Find every line in the records below that contains the word "script", and copy each such line.

━━━━━━━━━━━━━━━━━━━━━━━━━━━━━━

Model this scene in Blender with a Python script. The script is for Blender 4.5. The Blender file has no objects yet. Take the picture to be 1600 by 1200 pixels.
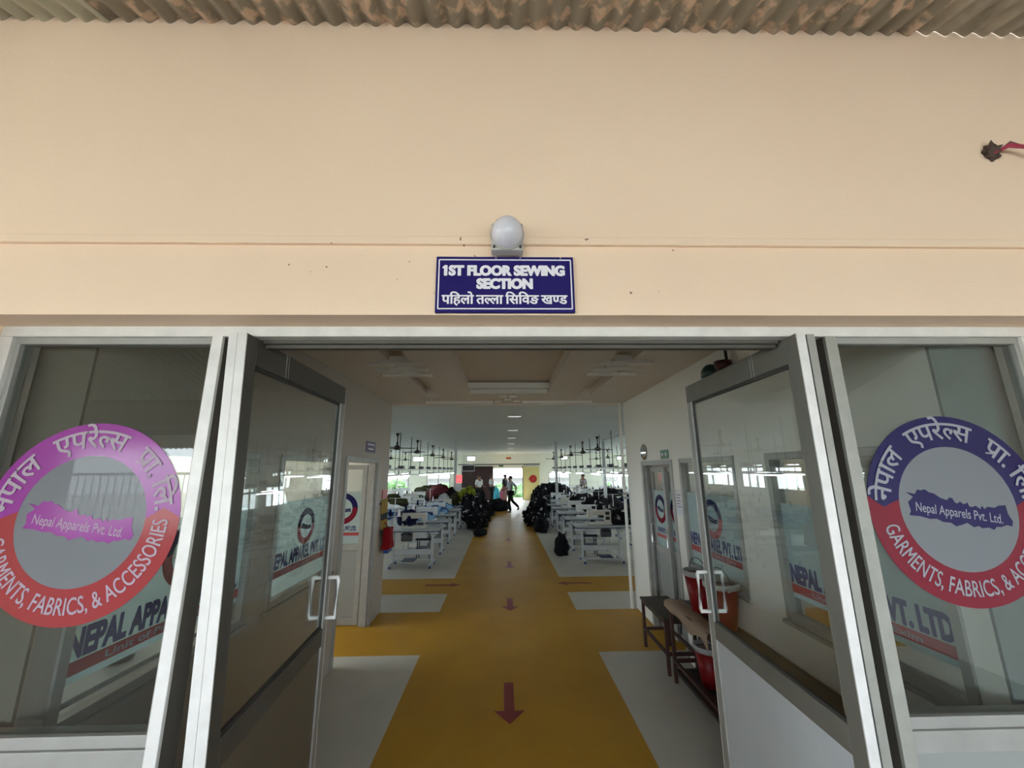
import bpy, bmesh, math, random
from mathutils import Vector, Matrix, noise
from mathutils.geometry import tessellate_polygon
random.seed(7)
PI = math.pi
scene = bpy.context.scene
COL = scene.collection

# ------------------------------------------------------------------ camera
cam_d = bpy.data.cameras.new('camera'); cam = bpy.data.objects.new('camera', cam_d); COL.objects.link(cam)
cam_d.sensor_width = 36.0; cam_d.lens = 612.0 / 1600 * 36.0; cam_d.clip_start = 0.02; cam_d.clip_end = 300
pitch = math.atan(134 / 612.0); yaw = math.atan(15 / 612.0 * math.cos(pitch)); roll = math.radians(0.45)
cam.matrix_world = (Matrix.Translation((0, 0, 1.9)) @ Matrix.Rotation(-yaw, 4, 'Z') @
                    Matrix.Rotation(PI / 2 + pitch, 4, 'X') @ Matrix.Rotation(-roll, 4, 'Z'))
scene.camera = cam

# ------------------------------------------------------------------ world, exposure
w = bpy.data.worlds.new('overcast_sky'); scene.world = w; w.use_nodes = True
nt = w.node_tree; bg = nt.nodes['Background']
tc = nt.nodes.new('ShaderNodeTexCoord'); sx = nt.nodes.new('ShaderNodeSeparateXYZ'); nt.links.new(tc.outputs['Generated'], sx.inputs[0])
cr = nt.nodes.new('ShaderNodeValToRGB'); nt.links.new(sx.outputs['Z'], cr.inputs[0])
cr.color_ramp.elements[0].position = 0.0; cr.color_ramp.elements[0].color = (0.86, 0.95, 1.0, 1)
cr.color_ramp.elements[1].position = 0.9; cr.color_ramp.elements[1].color = (0.72, 0.86, 1.0, 1)
nt.links.new(cr.outputs[0], bg.inputs['Color']); bg.inputs['Strength'].default_value = 8.7
sun_d = bpy.data.lights.new('sun', 'SUN'); sun_d.energy = 12.0; sun_d.angle = math.radians(4); sun_d.color = (1.0, 0.95, 0.88)
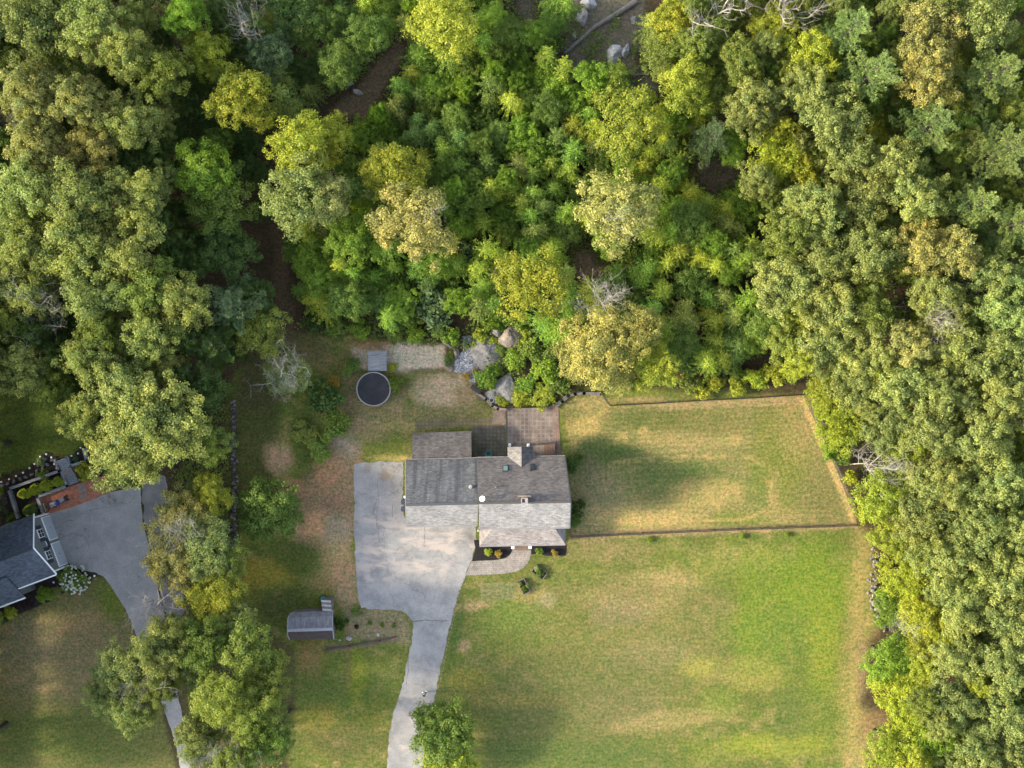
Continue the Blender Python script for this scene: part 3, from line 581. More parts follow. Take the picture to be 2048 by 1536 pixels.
# rear portico with two white posts
d0, d1, dr, db = P(1015, 894, 4.0), P(1067, 893, 4.0), P(1043, 893.5, 5.15), P(1043, 934, 5.2)
v0, v1 = P(1015.5, 914.5, 4.14), P(1066, 914, 4.14)
part(MB().slab([d0, dr, db, v0], 0.12), 'portico_roof', M['roof_portico_lit']); part(MB().slab([d1, dr, db, v1], 0.12), 'portico_roof', M['roof_main'])  # left slope takes a paler shingle, its sunlight painted into the colour
part(MB().slab([d0 + Vector((.2, -.25, -.02)), d1 + Vector((-.2, -.25, -.02)), dr + Vector((0, -.25, -.2))], 0.1), 'pediment', M['white'])
for px in (1019.5, 1056.5):
    q = P(px, 891, 0.5); m = MB(); m.box((q.x, d0.y - 0.05, 1.9), (0.16, 0.16, 4.0)); m.box((q.x, d0.y + 0.03, 0.15), (0.3, 0.3, 0.3)); part(m, 'portico_post', M['white'])
# skylights, vents, chimney, dish
def on_roof(px, py, z0=6.0):
    n = (B - A).cross(D - A).normalized(); z = z0
    for _ in range(12):
        p = P(px, py, z); z = A.z - ((p.x - A.x) * n.x + (p.y - A.y) * n.y) / n.z
    return P(px, py, z)
def skylight(pts, mat):
    q = [on_roof(*p) for p in pts]; up = Vector((0, 0.07, 0.09))
    f = part(MB().slab([p + up for p in q], 0.16), 'skylight', M['darkmetal'])
    c = sum(q, Vector()) / 4; g = MB().slab([c + (p - c) * 0.78 + up * 1.25 for p in q], 0.02)
    part(g, 'pane', mat, f); return f
skylight([(1005.5, 944), (1016.5, 944), (1016.5, 931.5), (1005.5, 931.5)], M['skyblue']); skylight([(1060.5, 942.5), (1070, 942), (1068.5, 928.5), (1060, 928.5)], M['glass'])
q = on_roof(941, 973)
gq = P(941, 973, 6.25); part(MB().lathe([(0.0, 0.5), (0.2, 0.45), (0.2, 0.2), (0.1, 0.2), (0.1, -0.4)], gq, 12), 'roof_vent', M['palestone'])
q = on_roof(991.5, 974); part(MB().lathe([(0.0, 0.45), (0.06, 0.45), (0.06, -0.3)], q, 10), 'vent_pipe', M['ridge'])
ch = P(1049, 1001.5, 9.4)
cho = part(MB().box((ch.x, ch.y, 8.35), (0.62, 0.56, 2.1)), 'chimney', M['chimney'])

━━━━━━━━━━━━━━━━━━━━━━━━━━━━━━

Expected output:
Model this scene in Blender with a Python script. The script is for Blender 4.5. The Blender file has no objects yet. Take the picture to be 1600 by 1200 pixels.
Continue the Blender Python script for this scene: part 3, from line 581. More parts follow. Take the picture to be 2048 by 1536 pixels.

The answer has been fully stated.